Barclays is calling for more robust regulation of all buy-now-pay-later products as it releases new research which suggests the lack of consistent affordability assessments has led shoppers to take on more debt than they can afford to repay.
Barclays' study, conducted among 2000 BNPL shoppers, found that a quarter of respondents are concerned about their ability to repay their bills. This figure rises to over a third among 18-34-year-olds. A further three in 10 say they are overwhelmed by the amount coming out of their account in BNPL bills.
The research suggests that one of the reasons for mounting BNPL payments taking shoppers by surprise is the relative ease with which they can accrue debt across multiple providers, with almost half admitting that they have had BNPL loans from different providers at the same time. Of those, three in five say they have had three or more concurrent BNPL providers. The average BNPL user is currently paying off £293 in BNPL loans.
Barclays believes that the frictionless nature of BNPL as a way to pay encourages shoppers to overspend with three in 10 BNPL users between 18 and 34 saying the availability of BNPL has made them shop without thinking, because it’s so easy to buy something in the moment and worry about repayments later. Overall, 30 per cent of shoppers have said they regret using it because they have bought more than they can afford to repay. This number rises to 44 per cent among 18-34 year olds.
Barclays, which itself offers interest-free and interest-bearing loans at the point of sale over a range of lending periods and recently struck a BNPL deal with Amazon, argues that the buy now, pay later market should be subject to the same stringent regulation as the wider consumer credit sector.

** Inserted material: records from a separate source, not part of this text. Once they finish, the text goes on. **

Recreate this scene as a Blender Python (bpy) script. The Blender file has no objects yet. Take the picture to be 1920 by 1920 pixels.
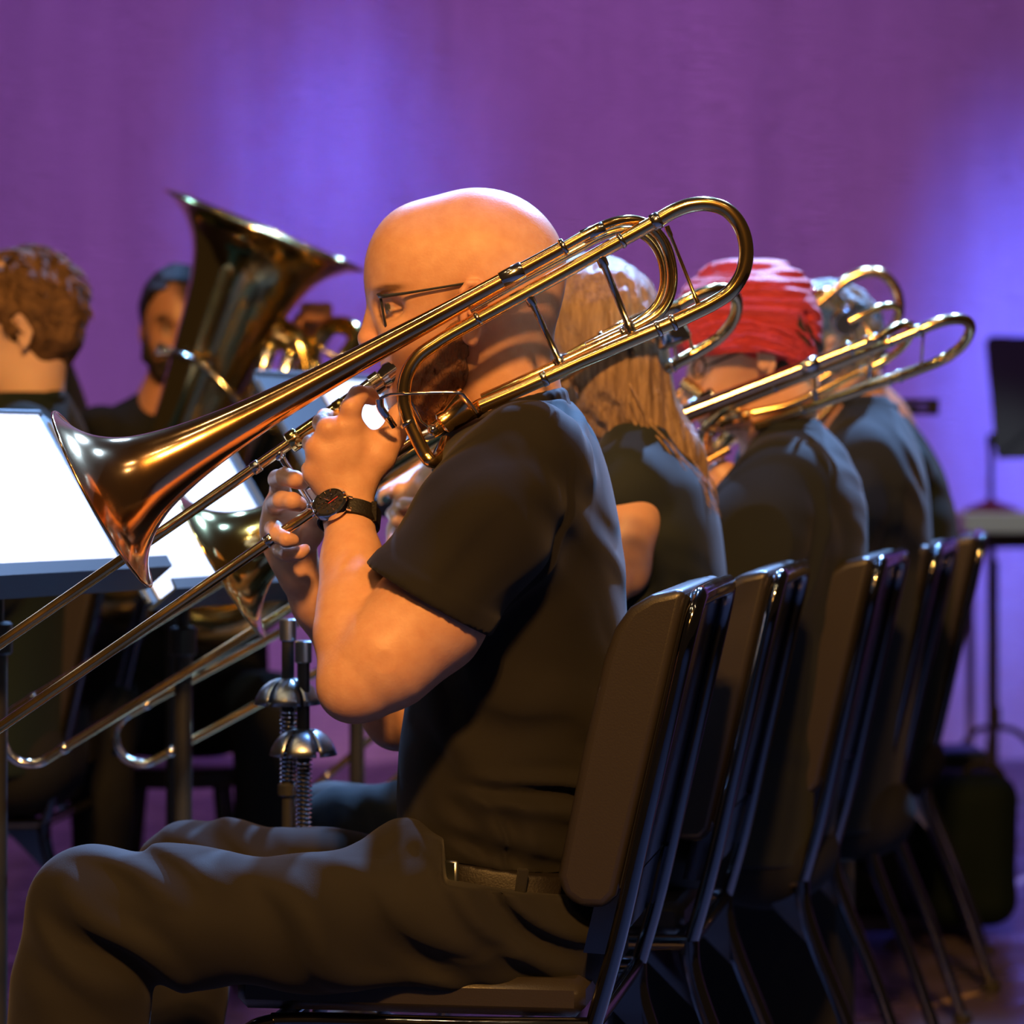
import bpy, math, random
import numpy as np
from mathutils import Vector, Matrix, Euler
random.seed(7); np.random.seed(7)
R = math.radians
C = bpy.context.scene.collection
F, ZC, HY = 5775.0, 1.06, 870.0          # focal length in photo pixels, lens height, horizon row

def P(px, py, d):
    """a point d metres from the lens plane, where the photo shows it"""
    return Vector(((px-960.0)*d/F, d, ZC-(py-HY)*d/F))

# ---------------------------------------------------------------- object bookkeeping
def tag(o, label=None, cat=None, group=None, kind=None):
    if label: o['label'] = label
    if cat: o['category'] = cat
    if group: o['group'] = group
    if kind: o['kind'] = kind
    return o

def thing(name, label, cat, loc=(0, 0, 0), group=None, rot=(0, 0, 0)):
    o = bpy.data.objects.new(name, None); C.objects.link(o)
    o.empty_display_size = .05
    o.location = loc; o.rotation_euler = rot
    return tag(o, label, cat, group)

def copy_tree(o, parent=None):
    c = o.copy(); C.objects.link(c)
    if parent is not None: c.parent = parent
    for ch in list(o.children): copy_tree(ch, c)
    return c

# ---------------------------------------------------------------- mesh building
def link_mesh(name, V, faces, mat, parent=None, local=False, smooth=True, cols=None, autosharp=None, base=None):
    V = np.asarray(V, dtype=np.float32).reshape(-1, 3)
    off = None
    if parent is not None and not local:
        off = Vector((0, 0, 0)); q = parent
        while q is not None: off = off + q.location; q = q.parent
    elif parent is None and not local:
        off = Vector(base) if base is not None else Vector((float(V[:, 0].mean()), float(V[:, 1].mean()), float(V[:, 2].min())))
    if off is not None: V = V - np.array(off, dtype=np.float32)
    me = bpy.data.meshes.new(name)
    if isinstance(faces, np.ndarray):
        n = len(faces); k = faces.shape[1]
        me.vertices.add(len(V)); me.vertices.foreach_set('co', V.ravel())
        me.loops.add(n*k); me.loops.foreach_set('vertex_index', faces.astype(np.int32).ravel())
        me.polygons.add(n)
        me.polygons.foreach_set('loop_start', np.arange(0, n*k, k, dtype=np.int32))
        me.polygons.foreach_set('loop_total', np.full(n, k, dtype=np.int32))
        me.update(calc_edges=True)
    else:
        me.from_pydata(V.tolist(), [], faces)
    me.validate()
    me.polygons.foreach_set('use_smooth', [smooth]*len(me.polygons))
    if smooth and autosharp: me.set_sharp_from_angle(angle=R(autosharp))
    if cols is not None:
        a = me.color_attributes.new('Col', 'FLOAT_COLOR', 'POINT')
        a.data.foreach_set('color', np.asarray(cols, dtype=np.float32).ravel())
    me.materials.append(mat)
    me.update()
    o = bpy.data.objects.new(name, me); C.objects.link(o)
    if parent is not None:
        o.parent = parent
    elif off is not None:
        o.location = off
    return o

def catmull(pts, n=8, closed=False):
    pts = [Vector(p) for p in pts]; out = []; m = len(pts)
    for i in range(m if closed else m-1):
        if closed: a, b, c, d = pts[(i-1) % m], pts[i], pts[(i+1) % m], pts[(i+2) % m]
        else: a, b, c, d = pts[max(i-1, 0)], pts[i], pts[i+1], pts[min(i+2, m-1)]
        for k in range(n):
            t = k/n
            out.append(.5*((2*b)+(c-a)*t+(2*a-5*b+4*c-d)*t*t+(3*b-a-3*c+d)*t**3))
    if not closed: out.append(pts[-1])
    return out

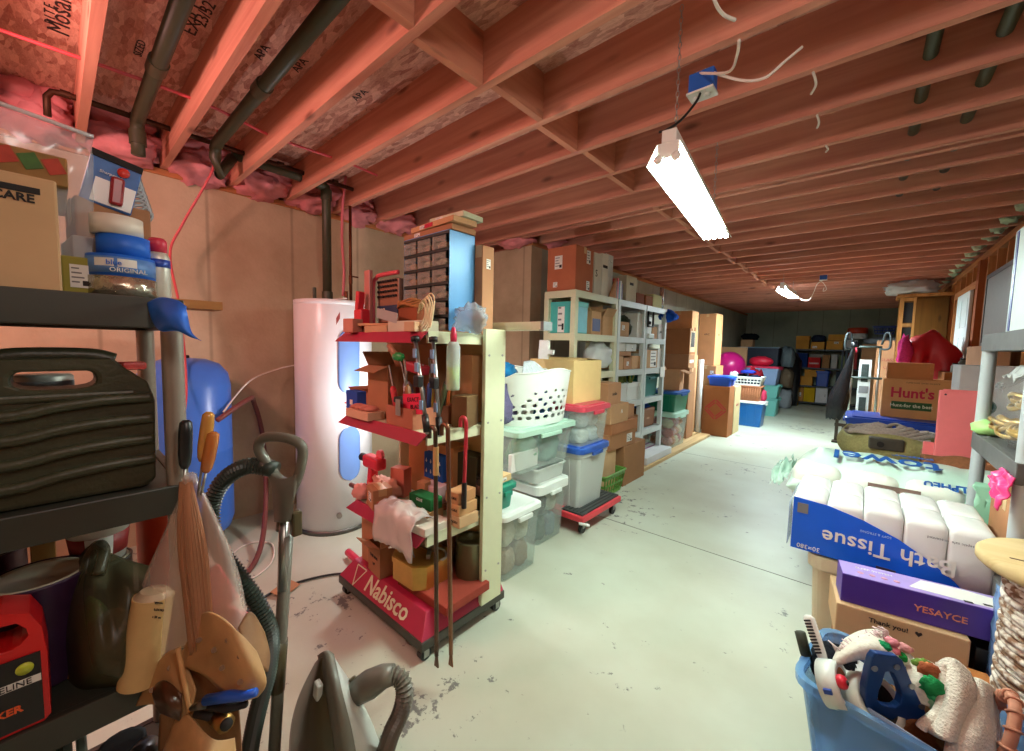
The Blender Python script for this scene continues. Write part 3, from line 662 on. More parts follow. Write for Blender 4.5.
# ---------------------------------------------------------------- red display rack
X0, X1, Y0, Y1 = -2.28, -1.46, 1.075, 1.60
M_RED = plain((168, 40, 70), .35, 0, 'red_enamel', .06); M_PALE = plain((214, 220, 184), .45, 0, 'pale_enamel', .04); M_TRIM = plastic((58, 58, 48), .5)
rk = T('display_rack', 'red and pale green metal store display rack on casters, crammed with tools', 'rack', ((X0 + X1) / 2, (Y0 + Y1) / 2, 0))
m = MB(); I = .10
m.hexa([(X0, Y0, .11), (X1, Y0, .11), (X1, Y1 + .04, .11), (X0, Y1 + .04, .11), (X0 + .05, Y0 + .07, .20), (X1 - .06, Y0 + .07, .20), (X1 - .06, Y1 + .04, .20), (X0 + .05, Y1 + .04, .20)], M_RED)
m.obj('base', rk, world=True, bevel=.004)
MB().bx(X0 - .004, X1 + .004, Y0 - .004, Y1 + .044, .062, .11, M_TRIM).obj('base_trim', rk, world=True, bevel=.006)
sl = axes((1, 0, 0), (0, .07, .09))
b = text_mesh('Nabisco', .115, M_PALE, 'lettering', rk, (.05, -.2295, .156), sl, sx=1.05, bold=.002)
m = MB(); 
for a, c in (((-.05, .05), (0, -.05)), ((0, -.05), (.05, .05)), ((-.05, .05), (.05, .05))): m.box(((a[0] + c[0]) / 2, (a[1] + c[1]) / 2, 0), (math.dist(a, c), .006, .002), M_PALE, RZ(math.atan2(c[1] - a[1], c[0] - a[0])))
o = m.obj('emblem', rk); Mt = sl.to_4x4(); Mt.translation = (-.25, -.231, .154); o.matrix_basis = Mt
for a, bb in ((X0 + .04, Y0 + .035), (X1 - .03, Y0 + .035), (X0 + .04, Y1), (X1 - .03, Y1)):
    c = MB().cyl((0, 0, .05), (0, 0, .064), .02, M_STEEL).box((-.02, 0, .04), (.004, .03, .045), M_STEEL).box((.02, 0, .04), (.004, .03, .045), M_STEEL).obj('caster', rk, (a - (X0 + X1) / 2, bb - (Y0 + Y1) / 2, 0))
    MB().cyl((-.016, 0, .03), (.016, 0, .03), .03, M_BLK, n=20).obj('wheel', c)
MB().bx(X0 + .06, X1 - .03, Y1 - .03, Y1 - .012, .20, 1.56, plain((214, 186, 128), .7, 0, 'hardboard', .06)).obj('back_panel', rk, world=True)
m = MB(); m.bx(X1 - .012, X1 + .012, Y1 - .15, Y1, .11, 1.585, M_PALE)
for z in (.3, .7, 1.1, 1.45):
    for y in (Y1 - .125, Y1 - .025): m.cyl((X1 + .012, y, z), (X1 + .015, y, z), .006, M_STEEL, n=8)
m.obj('upright', rk, world=True, bevel=.003)
MB().bx(X0 + .05, X0 + .07, Y1 - .15, Y1, .20, 1.585, M_PALE).obj('upright', rk, world=True, bevel=.003)
SH = (1.555, 1.085, .60)
for z in SH:
    s = MB().bx(X0 + (.05 if z > .7 else .12), X1 - .02, Y0 + .04, Y1 - .03, z - .012, z, M_PALE).bx(X1 - .035, X1 - .02, Y0 + .04, Y1 - .15, z - .05, z + .006, M_PALE).obj('shelf', rk, world=True)
    xl = X0 + {1.555: -.03, 1.085: .0, .60: .09}[z]; m = MB(); m.hexa([(xl, Y0, z - .05), (X1 - .05, Y0, z - .05), (X1 - .05, Y0 + .006, z - .05), (xl, Y0 + .006, z - .05), (xl + .06, Y0 + .034, z + .004), (X1 - .02, Y0 + .034, z + .004), (X1 - .02, Y0 + .042, z + .004), (xl + .06, Y0 + .042, z + .004)], M_RED)
    m.obj('price_rail', s, (0, 0, 0)).matrix_basis = Matrix.Translation(-Vector(((X0 + X1) / 2, (Y0 + Y1) / 2, 0)))

def on(u0, u1, y, z, v_top=None):
    """x range seen between columns u0 and u1 on the plane Y = y at height z (and the height of v_top there)"""
    def ux(u):
        lo, hi = 0, 751
        for _ in range(40):
            mid = (lo + hi) / 2
            if at(u, mid, 1, y).z > z: lo = mid
            else: hi = mid
        return at(u, lo, 1, y).x
    a, b = ux(u0), ux(u1)
    return (a, b) if v_top is None else (a, b, at((u0 + u1) / 2, v_top, 1, y).z)
def put(label, u0, u1, y, dep, z, v_top, fn=carton, **k):
    """a box whose front face spans those columns on plane y"""
    a, b, zt = on(u0, u1, y, z, v_top)
    return fn(label, (a + b) / 2, y + dep / 2, z, b - a, dep, max(.01, zt - z), **k)
# --- top shelf
z0 = 1.556
dc = T('drawer_cabinet', 'blue steel small parts cabinet with clear plastic drawers on top of the display rack', 'cabinet', (-1.755, 1.385, z0))
M_CABB = plain((92, 156, 208), .35, .1, 'blue_steel', .1, 6); M_DRK = plastic((34, 44, 38), .5); M_DRAW = clear((220, 222, 210), .22, .08)
cw, cd, chh = .39, .17, .51
m = MB(); m.bx(cw / 2 - .004, cw / 2, -cd / 2, cd / 2, 0, chh, M_CABB); m.bx(-cw / 2, -cw / 2 + .004, -cd / 2, cd / 2, 0, chh, M_CABB); m.bx(-cw / 2, cw / 2, cd / 2 - .004, cd / 2, 0, chh, M_CABB); m.bx(-cw / 2, cw / 2, -cd / 2, cd / 2, chh - .004, chh, M_CABB); m.bx(-cw / 2, cw / 2, -cd / 2, cd / 2, 0, .004, M_CABB)
m.obj('casing', dc)
m = MB()
for k in range(7): m.bx(-cw / 2 + .004, cw / 2 - .004, -cd / 2 - .002, cd / 2 - .006, chh - .018 - k * .082, chh - .004 - k * .082 if k else chh - .004, M_DRK)
for q in (-1 / 6, 1 / 6): m.bx(q * cw - .004, q * cw + .004, -cd / 2 - .001, cd / 2 - .006, .004, chh - .01, M_DRK)
m.obj('divider', dc)
rr = random.Random(5)
for r_ in range(6):
    for c_ in range(3):
        x, z = (c_ - 1) * (cw - .02) / 3, chh - .088 - r_ * .082
        d = MB(); w, h = cw / 3 - .022, .062
        d.bx(x - w / 2, x + w / 2, -cd / 2 - .012, -cd / 2 - .009, z, z + h, M_DRAW); d.bx(x - w / 2, x + w / 2, -cd / 2, cd / 2 - .02, z, z + .003, M_DRAW)
        d.bx(x - .018, x + .018, -cd / 2 - .026, -cd / 2 - .012, z + .03, z + .034, M_DRAW)
        o = d.obj('drawer', dc)
        MB().blob((x, -cd / 2 + .035, z + .022), (w * .85, .07, .036), plain([(150, 96, 60), (196, 150, 110), (120, 84, 60), (206, 190, 160)][rr.randrange(4)], .6, .3, 'hardware', .5, 90), rr.random() * 9, .4, 5, 12, 8).obj('hardware', o)
for i, (lb, u0, u1, y, d, zz, h, rz, c) in enumerate((('flat brown carton lying on the blue parts cabinet, lowest of the pile', 404, 452, 1.31, .16, 0, .03, 0, CARD2), ('flat tan carton with a red end on top of the blue parts cabinet', 410, 455, 1.30, .15, .031, .028, -.04, CARD), ('white and green flat magazine box crowning the pile on the parts cabinet', 430, 462, 1.33, .14, .06, .026, .05, (206, 212, 180)))):
    a, b = on(u0, u1, y, z0 + chh + zz); t = carton(lb, (a + b) / 2, y + d / 2, z0 + chh + zz + .001, (b - a), d, h, rz, c, None, group='flat boxes on the parts cabinet', stick=(('F', -.2, 0, .05, .018),))
    if i == 1: MB().box((0, 0, 0), (.07, .003, .02), plastic((190, 40, 70))).obj('printed_patch', t, (-.02, -d / 2 - .001, h / 2))
carton('tall narrow brown carton standing behind the blue parts cabinet', -1.535, 1.515, z0, .06, .085, .46, 0, CARD2, 'y', group='cartons on the display rack', stick=(('S', 0, .3, .03, .05),))
# bit case in a red tubular frame
bc = T('bit_case', 'clear lidded drill bit case with a red tubular frame on the rack top', 'tool case', (-2.09, 1.27, z0 + .059)); bc.scale = (1.3, 1.1, 1.3)
m = MB(); m.tube(smooth_path([(-.10, 0, 0), (-.10, 0, .17), (-.075, 0, .205), (-.04, 0, .215), (.10, 0, .215)], 6), .010, plastic((214, 84, 96)), 8); m.obj('frame', bc)
MB().box((0, .03, .10), (.17, .03, .19), plastic((150, 108, 84))).obj('body', bc, bevel=.004)
m = MB()
for r_ in range(4):
    for c_ in range(8): m.cyl((-.07 + c_ * .02, .004, .12 + r_ * .022), (-.07 + c_ * .02, .012, .12 + r_ * .022), .0055, M_DARK, n=8)
m.obj('bit_row', bc)
m = MB().box((0, .012, .055), (.165, .004, .05), plastic((40, 60, 90))); m.obj('paper_label', bc)
text_mesh('103', .035, plastic((220, 214, 190)), 'lettering', bc, (-.04, .008, .055), FRONT)
rg = T('red_clamp', 'small red plastic tool standing at the left end of the rack top', 'tool', (-2.21, 1.19, z0 + .03)); rg.scale = (1.2, 1.2, 1.35)
M_RP = plastic((214, 46, 62), .4)
MB().box((0, 0, .04), (.07, .05, .08), M_RP).obj('body', rg, bevel=.008); MB().box((.0, -.01, .115), (.03, .035, .08), M_RP, RY(.15)).obj('trigger', rg, bevel=.006); MB().box((.0, .035, .13), (.05, .02, .24), plastic((190, 120, 112))).obj('blister_card', rg, bevel=.004)
for i, (lb, x, y, z, sx, sy, sz, rz, c) in enumerate((
    ('long thin brown pad lying flat at the left front of the rack top', -2.10, 1.24, 0, .34, .20, .028, .1, CARD2), ('flat tan wooden box on the rack top under the bit case', -2.10, 1.32, .03, .30, .18, .028, -.05, (150, 96, 64)),
    ('small pinkish box hanging over the red top rail', -2.14, 1.10, .0, .08, .07, .075, .2, (196, 130, 112)), ('tan cardboard tray on the rack top left of the white box', -1.93, 1.16, 0, .20, .10, .035, .06, CARD3))):
    carton(lb, x, y, z0 + z, sx, sy, sz, rz, c, None, group='cartons on the display rack')
carton('long white printed carton at the front right of the rack top', -1.68, 1.17, z0, .28, .10, .055, .02, (216, 212, 186), None, group='cartons on the display rack', mark=(('F', .25, 0, .03, 'Duro', M_INK),))
m = MB(); m.box((0, 0, 0), (.19, .004, .05), plain((170, 174, 170), .5, .4, 'sheet'), RY(.18)); tag(m.obj('metal_strip', None, (-1.83, 1.12, z0 + .085)), 'grey sheet metal strip tied with blue string on the rack top', 'metal strip')
m = MB()
for k in range(5): m.tube([(.10 * math.cos(a) * (1 - .04 * k), .06 * math.sin(a), .006 * k + .008 * math.sin(3 * a + k)) for a in [2 * PI * j / 24 for j in range(24)]], .0055, plain((176, 116, 60), .7, 0, 'jute', .3, 60), 6, True)
tag(m.obj('rope_coil', None, (-1.75, 1.22, z0 + .135)), 'coil of tan rope in front of the blue parts cabinet', 'rope')
carton('small brown wooden block box under the tan rope coil', -1.74, 1.23, z0 + .056, .16, .10, .072, 0, (150, 84, 54), None, group='cartons on the display rack')
m = MB(); rr = random.Random(8)
for k in range(7):
    a0 = rr.uniform(-.3, .3); m.tube(smooth_path([(-.13 + .006 * k, .03, .03 + .004 * k), (-.07 + .012 * k, .0, .075 + .006 * k), (-.01 + .012 * k, -.02, .06 + a0 * .05), (.03 + .008 * k, -.05, .0 - .006 * k), (.0 + .012 * k, -.06, -.045 - .01 * (k % 3))], 6), .0032, plain((222, 204, 160), .5, 0, 'cream_wire', .1), 6)
tag(m.obj('wire_loops', None, (-1.52, 1.15, z0 + .065)), 'loose loops of cream electrical wire spilling over the rack front', 'wire')
tag(MB().blob((0, 0, 0), (.20, .12, .13), clear((214, 226, 232), .32, .15), 3, .45, 2.4, 22, 14).obj('plastic_bag', None, (-1.46, 1.35, z0 + .075)), 'crumpled clear plastic bag hanging off the right end of the rack top', 'bag')
m = MB(); m.box((0, 0, 0), (.62, .07, .006), M_PALE); m.box((0, -.035, .02), (.62, .005, .04), M_PALE); m.box((0, .035, .02), (.62, .005, .04), M_PALE)
gt = T('metal_channel', 'pale metal channel laid across the rack top and sticking out to the right', 'metal channel', (-1.53, 1.63, z0 + .03), .03); m.obj('channel', gt); MB().box((.315, 0, .018), (.03, .074, .045), plastic((110, 116, 116))).obj('end_cap', gt)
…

The government is currently considering how to regulate the industry, and Barclays believes that a robust regulatory framework is crucial to protecting consumers from taking on unmanageable debt
Antony Stephen, CEO of Barclays Partner Finance, says: “It’s essential that the new rules around BNPL regulation are fit for purpose and protect consumers from spiralling debt. Our research identifies the shortcomings of unregulated short-term interest-free credit options and highlights that people are still not clear on the repercussions of not making repayments. Barclays believes all consumer credit products should be subject to the same level of regulation, to avoid an unnecessary two-tier regulatory framework that goes against the best interests of consumers.
“We’re calling for more consistency in the regulation, with a common framework applying to all consumer credit products, and we are hopeful that HM Treasury’s review will deliver this.”